研究は論理的ではない

研究論文を読めば、問題設定から理論展開というように論理的に仮説が導き出され、それを実証データを用いて検証されていることがわかる。よって、研究とは論理的に仮説を導き出してそれを検証することであると錯覚してしまう。しかし、実際の研究では、論理的に新たな発見が得られることはまれである。

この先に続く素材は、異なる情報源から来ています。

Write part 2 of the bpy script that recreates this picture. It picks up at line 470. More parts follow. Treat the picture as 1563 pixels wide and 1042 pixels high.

要するに、発見というのはいままで知られていなかった事実をつきとめたり、現象を説明する新たな論理を思いつく(創造する)ことであるから、多くの場合それは事故的、発見的、試行錯誤的に見つかるものである。もちろん、プロの研究者ともなれば、カンが鋭くなるというか、鼻が利くようになるから、素人よりもその発見への近道が上手ではある(何か面白い発見がありそうだという勘が働く)。しかし、いったん何かが発見されれば、それは論理的であることがほとんどである。であるから、その論理を論文において丁寧に説明するというわけである。


おそらく、この世にはまだ知られていない論理とそれに基づく現象や原理が無数に存在し、それを人々に発見してもらうのを待っている状態なのである。しかし人々の側はその論理を知らないわけだから、既存の理論や論理の積み上げでそこまで到達できない。だから、試行錯誤でそれをつきとめようとするのである。